Question

Identify the precipitate and its quantity obtained when 1 mole of aqueous solution of Tetraammine dichloroplatinum(IV) bromide is treated with aqueous silver nitrate in excess.

• A. Two moles of silver chloride
• B. Two moles of silver chloride and one mole of silver bromide
• C. One mole of silver bromide
• D. Two moles of silver bromide

Hint:

In reactions where silver nitrate is added to a platinum complex containing bromide ions, silver bromide precipitates out.

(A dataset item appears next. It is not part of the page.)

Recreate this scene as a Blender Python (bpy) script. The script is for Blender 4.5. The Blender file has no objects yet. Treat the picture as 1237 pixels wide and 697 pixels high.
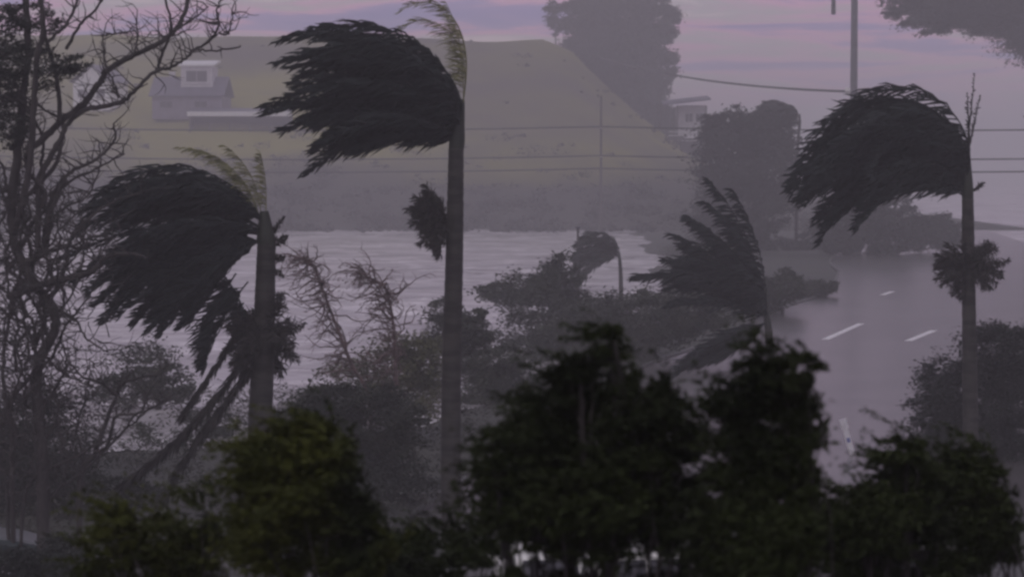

The number of moles of silver bromide depends on the number of bromide ions in the complex.

Answer 1

The Correct Option is D

Step 1: Understanding the reaction.
When Tetraammine dichloroplatinum(IV) bromide (\([Pt(NH_3)_4Cl_2]Br_2\)) reacts with excess silver nitrate (AgNO₃), it forms a precipitate. The bromide ions (Br⁻) from the platinum complex react with silver ions (Ag⁺) to form silver bromide (AgBr) as a precipitate. Since two bromide ions are present in the complex, two moles of silver bromide are formed.
Step 2: Analyzing the options.
(A) Two moles of silver chloride: Incorrect. This is not the product because chloride ions are not in excess here; bromide ions react.
(B) Two moles of silver chloride and one mole of silver bromide: Incorrect. Only silver bromide forms as the precipitate, not silver chloride.
(C) One mole of silver bromide: Incorrect. Two moles of silver bromide will be formed due to two bromide ions in the platinum complex.
(D) Two moles of silver bromide: Correct — Two moles of silver bromide are formed, one from each bromide ion in the complex.
Step 3: Conclusion.
The correct answer is (D) Two moles of silver bromide, as two bromide ions react with silver ions to form two moles of silver bromide.